** Start of Given material **

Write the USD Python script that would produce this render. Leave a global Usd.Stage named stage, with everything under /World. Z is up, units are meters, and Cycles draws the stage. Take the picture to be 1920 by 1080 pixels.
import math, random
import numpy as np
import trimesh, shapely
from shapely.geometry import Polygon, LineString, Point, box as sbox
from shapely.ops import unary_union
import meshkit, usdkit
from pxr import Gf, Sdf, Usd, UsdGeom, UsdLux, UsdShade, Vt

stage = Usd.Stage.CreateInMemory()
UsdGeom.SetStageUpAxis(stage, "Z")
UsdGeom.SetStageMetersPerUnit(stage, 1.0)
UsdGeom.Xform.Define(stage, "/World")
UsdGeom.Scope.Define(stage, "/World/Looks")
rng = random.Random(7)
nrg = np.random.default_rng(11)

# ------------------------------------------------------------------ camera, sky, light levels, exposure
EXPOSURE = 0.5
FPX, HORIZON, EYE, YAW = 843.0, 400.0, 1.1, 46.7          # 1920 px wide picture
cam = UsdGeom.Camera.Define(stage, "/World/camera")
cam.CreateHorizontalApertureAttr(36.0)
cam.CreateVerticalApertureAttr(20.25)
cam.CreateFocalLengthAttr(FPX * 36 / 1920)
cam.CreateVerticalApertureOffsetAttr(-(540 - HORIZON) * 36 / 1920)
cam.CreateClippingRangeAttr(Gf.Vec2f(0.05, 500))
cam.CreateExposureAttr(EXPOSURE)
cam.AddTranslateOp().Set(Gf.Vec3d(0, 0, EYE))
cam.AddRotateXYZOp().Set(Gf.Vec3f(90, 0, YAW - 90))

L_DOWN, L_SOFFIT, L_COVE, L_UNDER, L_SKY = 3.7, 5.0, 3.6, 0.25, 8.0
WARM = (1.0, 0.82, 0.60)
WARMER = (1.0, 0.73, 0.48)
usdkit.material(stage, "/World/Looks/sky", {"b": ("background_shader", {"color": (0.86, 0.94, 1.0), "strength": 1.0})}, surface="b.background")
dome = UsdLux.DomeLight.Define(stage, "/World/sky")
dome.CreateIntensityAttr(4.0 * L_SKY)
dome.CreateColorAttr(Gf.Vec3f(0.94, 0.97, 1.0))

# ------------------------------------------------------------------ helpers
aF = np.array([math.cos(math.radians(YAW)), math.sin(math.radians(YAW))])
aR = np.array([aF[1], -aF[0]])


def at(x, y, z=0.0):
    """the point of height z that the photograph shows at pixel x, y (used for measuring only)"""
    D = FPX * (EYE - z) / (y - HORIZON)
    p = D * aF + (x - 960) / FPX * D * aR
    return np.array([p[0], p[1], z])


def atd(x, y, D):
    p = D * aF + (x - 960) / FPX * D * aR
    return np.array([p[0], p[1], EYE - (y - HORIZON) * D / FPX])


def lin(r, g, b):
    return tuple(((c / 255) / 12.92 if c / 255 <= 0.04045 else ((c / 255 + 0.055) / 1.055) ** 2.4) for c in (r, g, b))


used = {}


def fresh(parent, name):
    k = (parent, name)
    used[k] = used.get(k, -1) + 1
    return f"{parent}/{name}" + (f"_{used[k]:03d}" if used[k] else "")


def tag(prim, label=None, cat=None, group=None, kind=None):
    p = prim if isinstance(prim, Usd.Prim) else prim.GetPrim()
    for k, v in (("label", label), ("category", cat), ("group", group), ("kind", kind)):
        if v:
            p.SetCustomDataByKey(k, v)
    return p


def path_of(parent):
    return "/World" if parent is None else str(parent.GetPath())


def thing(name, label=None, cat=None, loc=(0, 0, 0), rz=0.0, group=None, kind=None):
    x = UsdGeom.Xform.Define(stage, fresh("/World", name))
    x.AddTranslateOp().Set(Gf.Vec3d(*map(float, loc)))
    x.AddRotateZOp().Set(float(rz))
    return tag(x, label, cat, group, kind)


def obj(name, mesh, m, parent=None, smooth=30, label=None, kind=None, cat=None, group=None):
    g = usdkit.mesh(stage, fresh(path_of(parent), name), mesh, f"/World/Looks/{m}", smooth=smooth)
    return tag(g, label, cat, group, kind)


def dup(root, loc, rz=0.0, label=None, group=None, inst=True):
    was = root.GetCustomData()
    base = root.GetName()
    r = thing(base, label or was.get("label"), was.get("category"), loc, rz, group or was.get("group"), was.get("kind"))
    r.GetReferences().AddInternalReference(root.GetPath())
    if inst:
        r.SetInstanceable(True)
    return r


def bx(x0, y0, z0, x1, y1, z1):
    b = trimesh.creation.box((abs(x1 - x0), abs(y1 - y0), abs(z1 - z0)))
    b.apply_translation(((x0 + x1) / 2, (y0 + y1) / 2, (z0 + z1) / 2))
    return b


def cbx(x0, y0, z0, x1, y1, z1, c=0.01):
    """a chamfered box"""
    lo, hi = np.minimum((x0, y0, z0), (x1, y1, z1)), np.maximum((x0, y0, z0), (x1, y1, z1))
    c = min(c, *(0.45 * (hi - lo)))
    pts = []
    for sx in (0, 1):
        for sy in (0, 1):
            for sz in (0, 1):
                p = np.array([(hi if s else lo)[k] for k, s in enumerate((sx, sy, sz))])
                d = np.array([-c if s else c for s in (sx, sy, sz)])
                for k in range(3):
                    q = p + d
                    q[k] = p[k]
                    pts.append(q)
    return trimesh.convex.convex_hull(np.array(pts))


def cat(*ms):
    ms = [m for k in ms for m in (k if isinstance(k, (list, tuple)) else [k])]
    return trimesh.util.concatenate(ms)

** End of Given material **

Output all of the data again. Match it exactly.

Write the USD Python script that would produce this render. Leave a global Usd.Stage named stage, with everything under /World. Z is up, units are meters, and Cycles draws the stage. Take the picture to be 1920 by 1080 pixels.
import math, random
import numpy as np
import trimesh, shapely
from shapely.geometry import Polygon, LineString, Point, box as sbox
from shapely.ops import unary_union
import meshkit, usdkit
from pxr import Gf, Sdf, Usd, UsdGeom, UsdLux, UsdShade, Vt

stage = Usd.Stage.CreateInMemory()
UsdGeom.SetStageUpAxis(stage, "Z")
UsdGeom.SetStageMetersPerUnit(stage, 1.0)
UsdGeom.Xform.Define(stage, "/World")
UsdGeom.Scope.Define(stage, "/World/Looks")
rng = random.Random(7)
nrg = np.random.default_rng(11)

# ------------------------------------------------------------------ camera, sky, light levels, exposure
EXPOSURE = 0.5
FPX, HORIZON, EYE, YAW = 843.0, 400.0, 1.1, 46.7          # 1920 px wide picture
cam = UsdGeom.Camera.Define(stage, "/World/camera")
cam.CreateHorizontalApertureAttr(36.0)
cam.CreateVerticalApertureAttr(20.25)
cam.CreateFocalLengthAttr(FPX * 36 / 1920)
cam.CreateVerticalApertureOffsetAttr(-(540 - HORIZON) * 36 / 1920)
cam.CreateClippingRangeAttr(Gf.Vec2f(0.05, 500))
cam.CreateExposureAttr(EXPOSURE)
cam.AddTranslateOp().Set(Gf.Vec3d(0, 0, EYE))
cam.AddRotateXYZOp().Set(Gf.Vec3f(90, 0, YAW - 90))

L_DOWN, L_SOFFIT, L_COVE, L_UNDER, L_SKY = 3.7, 5.0, 3.6, 0.25, 8.0
WARM = (1.0, 0.82, 0.60)
WARMER = (1.0, 0.73, 0.48)
usdkit.material(stage, "/World/Looks/sky", {"b": ("background_shader", {"color": (0.86, 0.94, 1.0), "strength": 1.0})}, surface="b.background")
dome = UsdLux.DomeLight.Define(stage, "/World/sky")
dome.CreateIntensityAttr(4.0 * L_SKY)
dome.CreateColorAttr(Gf.Vec3f(0.94, 0.97, 1.0))

# ------------------------------------------------------------------ helpers
aF = np.array([math.cos(math.radians(YAW)), math.sin(math.radians(YAW))])
aR = np.array([aF[1], -aF[0]])


def at(x, y, z=0.0):
    """the point of height z that the photograph shows at pixel x, y (used for measuring only)"""
    D = FPX * (EYE - z) / (y - HORIZON)
    p = D * aF + (x - 960) / FPX * D * aR
    return np.array([p[0], p[1], z])


def atd(x, y, D):
    p = D * aF + (x - 960) / FPX * D * aR
    return np.array([p[0], p[1], EYE - (y - HORIZON) * D / FPX])


def lin(r, g, b):
    return tuple(((c / 255) / 12.92 if c / 255 <= 0.04045 else ((c / 255 + 0.055) / 1.055) ** 2.4) for c in (r, g, b))


used = {}


def fresh(parent, name):
    k = (parent, name)
    used[k] = used.get(k, -1) + 1
    return f"{parent}/{name}" + (f"_{used[k]:03d}" if used[k] else "")


def tag(prim, label=None, cat=None, group=None, kind=None):
    p = prim if isinstance(prim, Usd.Prim) else prim.GetPrim()
    for k, v in (("label", label), ("category", cat), ("group", group), ("kind", kind)):
        if v:
            p.SetCustomDataByKey(k, v)
    return p


def path_of(parent):
    return "/World" if parent is None else str(parent.GetPath())


def thing(name, label=None, cat=None, loc=(0, 0, 0), rz=0.0, group=None, kind=None):
    x = UsdGeom.Xform.Define(stage, fresh("/World", name))
    x.AddTranslateOp().Set(Gf.Vec3d(*map(float, loc)))
    x.AddRotateZOp().Set(float(rz))
    return tag(x, label, cat, group, kind)


def obj(name, mesh, m, parent=None, smooth=30, label=None, kind=None, cat=None, group=None):
    g = usdkit.mesh(stage, fresh(path_of(parent), name), mesh, f"/World/Looks/{m}", smooth=smooth)
    return tag(g, label, cat, group, kind)


def dup(root, loc, rz=0.0, label=None, group=None, inst=True):
    was = root.GetCustomData()
    base = root.GetName()
    r = thing(base, label or was.get("label"), was.get("category"), loc, rz, group or was.get("group"), was.get("kind"))
    r.GetReferences().AddInternalReference(root.GetPath())
    if inst:
        r.SetInstanceable(True)
    return r


def bx(x0, y0, z0, x1, y1, z1):
    b = trimesh.creation.box((abs(x1 - x0), abs(y1 - y0), abs(z1 - z0)))
    b.apply_translation(((x0 + x1) / 2, (y0 + y1) / 2, (z0 + z1) / 2))
    return b


def cbx(x0, y0, z0, x1, y1, z1, c=0.01):
    """a chamfered box"""
    lo, hi = np.minimum((x0, y0, z0), (x1, y1, z1)), np.maximum((x0, y0, z0), (x1, y1, z1))
    c = min(c, *(0.45 * (hi - lo)))
    pts = []
    for sx in (0, 1):
        for sy in (0, 1):
            for sz in (0, 1):
                p = np.array([(hi if s else lo)[k] for k, s in enumerate((sx, sy, sz))])
                d = np.array([-c if s else c for s in (sx, sy, sz)])
                for k in range(3):
                    q = p + d
                    q[k] = p[k]
                    pts.append(q)
    return trimesh.convex.convex_hull(np.array(pts))


def cat(*ms):
    ms = [m for k in ms for m in (k if isinstance(k, (list, tuple)) else [k])]
    return trimesh.util.concatenate(ms)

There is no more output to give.